» **OBJECTIVE**
The complete listing should be restated exactly.

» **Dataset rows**
══════════════════════════════
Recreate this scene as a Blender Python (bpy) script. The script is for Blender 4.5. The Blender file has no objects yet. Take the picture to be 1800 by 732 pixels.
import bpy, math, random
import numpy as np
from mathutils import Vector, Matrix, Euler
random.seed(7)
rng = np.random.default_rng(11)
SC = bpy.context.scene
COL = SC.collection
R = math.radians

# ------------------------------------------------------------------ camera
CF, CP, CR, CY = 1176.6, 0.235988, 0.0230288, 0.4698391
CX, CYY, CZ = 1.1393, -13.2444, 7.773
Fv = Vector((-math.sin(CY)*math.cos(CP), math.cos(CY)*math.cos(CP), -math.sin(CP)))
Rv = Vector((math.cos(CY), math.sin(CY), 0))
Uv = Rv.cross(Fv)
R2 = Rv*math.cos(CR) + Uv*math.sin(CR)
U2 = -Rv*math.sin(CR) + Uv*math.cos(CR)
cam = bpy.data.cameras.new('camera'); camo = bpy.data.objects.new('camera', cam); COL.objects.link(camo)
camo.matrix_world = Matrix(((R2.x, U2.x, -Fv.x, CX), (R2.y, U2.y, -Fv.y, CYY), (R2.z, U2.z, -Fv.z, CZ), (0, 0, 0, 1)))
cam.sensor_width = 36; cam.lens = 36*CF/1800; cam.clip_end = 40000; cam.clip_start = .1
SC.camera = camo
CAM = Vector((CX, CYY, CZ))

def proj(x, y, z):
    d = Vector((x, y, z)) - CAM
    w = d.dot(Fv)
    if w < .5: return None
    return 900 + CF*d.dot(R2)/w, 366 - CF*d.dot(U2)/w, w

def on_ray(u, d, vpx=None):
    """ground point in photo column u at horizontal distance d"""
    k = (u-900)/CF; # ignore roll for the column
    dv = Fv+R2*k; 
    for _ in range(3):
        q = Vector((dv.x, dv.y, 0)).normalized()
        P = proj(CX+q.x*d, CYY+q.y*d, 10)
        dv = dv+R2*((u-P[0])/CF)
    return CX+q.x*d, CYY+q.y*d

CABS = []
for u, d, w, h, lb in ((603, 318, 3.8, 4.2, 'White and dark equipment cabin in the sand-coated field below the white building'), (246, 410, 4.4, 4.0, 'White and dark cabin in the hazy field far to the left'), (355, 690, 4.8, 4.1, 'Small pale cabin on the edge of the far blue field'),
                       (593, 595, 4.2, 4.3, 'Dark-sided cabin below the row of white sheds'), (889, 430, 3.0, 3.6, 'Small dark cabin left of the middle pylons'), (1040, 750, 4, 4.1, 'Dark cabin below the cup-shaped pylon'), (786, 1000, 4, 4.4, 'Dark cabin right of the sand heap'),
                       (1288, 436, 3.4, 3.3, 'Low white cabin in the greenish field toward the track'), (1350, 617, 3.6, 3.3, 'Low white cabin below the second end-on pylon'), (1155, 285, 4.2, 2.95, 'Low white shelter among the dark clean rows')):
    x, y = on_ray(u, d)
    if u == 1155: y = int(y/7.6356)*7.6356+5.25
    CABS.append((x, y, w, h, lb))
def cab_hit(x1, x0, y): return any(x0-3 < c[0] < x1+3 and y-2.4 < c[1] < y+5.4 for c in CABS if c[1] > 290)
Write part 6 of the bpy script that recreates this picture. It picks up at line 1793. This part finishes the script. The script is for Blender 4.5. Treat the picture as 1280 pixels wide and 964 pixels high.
══════════════════════════════
» **EXERCISE OUTPUT**
Recreate this scene as a Blender Python (bpy) script. The script is for Blender 4.5. The Blender file has no objects yet. Take the picture to be 1800 by 732 pixels.
import bpy, math, random
import numpy as np
from mathutils import Vector, Matrix, Euler
random.seed(7)
rng = np.random.default_rng(11)
SC = bpy.context.scene
COL = SC.collection
R = math.radians

# ------------------------------------------------------------------ camera
CF, CP, CR, CY = 1176.6, 0.235988, 0.0230288, 0.4698391
CX, CYY, CZ = 1.1393, -13.2444, 7.773
Fv = Vector((-math.sin(CY)*math.cos(CP), math.cos(CY)*math.cos(CP), -math.sin(CP)))
Rv = Vector((math.cos(CY), math.sin(CY), 0))
Uv = Rv.cross(Fv)
R2 = Rv*math.cos(CR) + Uv*math.sin(CR)
U2 = -Rv*math.sin(CR) + Uv*math.cos(CR)
cam = bpy.data.cameras.new('camera'); camo = bpy.data.objects.new('camera', cam); COL.objects.link(camo)
camo.matrix_world = Matrix(((R2.x, U2.x, -Fv.x, CX), (R2.y, U2.y, -Fv.y, CYY), (R2.z, U2.z, -Fv.z, CZ), (0, 0, 0, 1)))
cam.sensor_width = 36; cam.lens = 36*CF/1800; cam.clip_end = 40000; cam.clip_start = .1
SC.camera = camo
CAM = Vector((CX, CYY, CZ))

def proj(x, y, z):
    d = Vector((x, y, z)) - CAM
    w = d.dot(Fv)
    if w < .5: return None
    return 900 + CF*d.dot(R2)/w, 366 - CF*d.dot(U2)/w, w

def on_ray(u, d, vpx=None):
    """ground point in photo column u at horizontal distance d"""
    k = (u-900)/CF; # ignore roll for the column
    dv = Fv+R2*k; 
    for _ in range(3):
        q = Vector((dv.x, dv.y, 0)).normalized()
        P = proj(CX+q.x*d, CYY+q.y*d, 10)
        dv = dv+R2*((u-P[0])/CF)
    return CX+q.x*d, CYY+q.y*d

CABS = []
for u, d, w, h, lb in ((603, 318, 3.8, 4.2, 'White and dark equipment cabin in the sand-coated field below the white building'), (246, 410, 4.4, 4.0, 'White and dark cabin in the hazy field far to the left'), (355, 690, 4.8, 4.1, 'Small pale cabin on the edge of the far blue field'),
                       (593, 595, 4.2, 4.3, 'Dark-sided cabin below the row of white sheds'), (889, 430, 3.0, 3.6, 'Small dark cabin left of the middle pylons'), (1040, 750, 4, 4.1, 'Dark cabin below the cup-shaped pylon'), (786, 1000, 4, 4.4, 'Dark cabin right of the sand heap'),
                       (1288, 436, 3.4, 3.3, 'Low white cabin in the greenish field toward the track'), (1350, 617, 3.6, 3.3, 'Low white cabin below the second end-on pylon'), (1155, 285, 4.2, 2.95, 'Low white shelter among the dark clean rows')):
    x, y = on_ray(u, d)
    if u == 1155: y = int(y/7.6356)*7.6356+5.25
    CABS.append((x, y, w, h, lb))
def cab_hit(x1, x0, y): return any(x0-3 < c[0] < x1+3 and y-2.4 < c[1] < y+5.4 for c in CABS if c[1] > 290)
Write part 6 of the bpy script that recreates this picture. It picks up at line 1793. This part finishes the script. The script is for Blender 4.5. Treat the picture as 1280 pixels wide and 964 pixels high.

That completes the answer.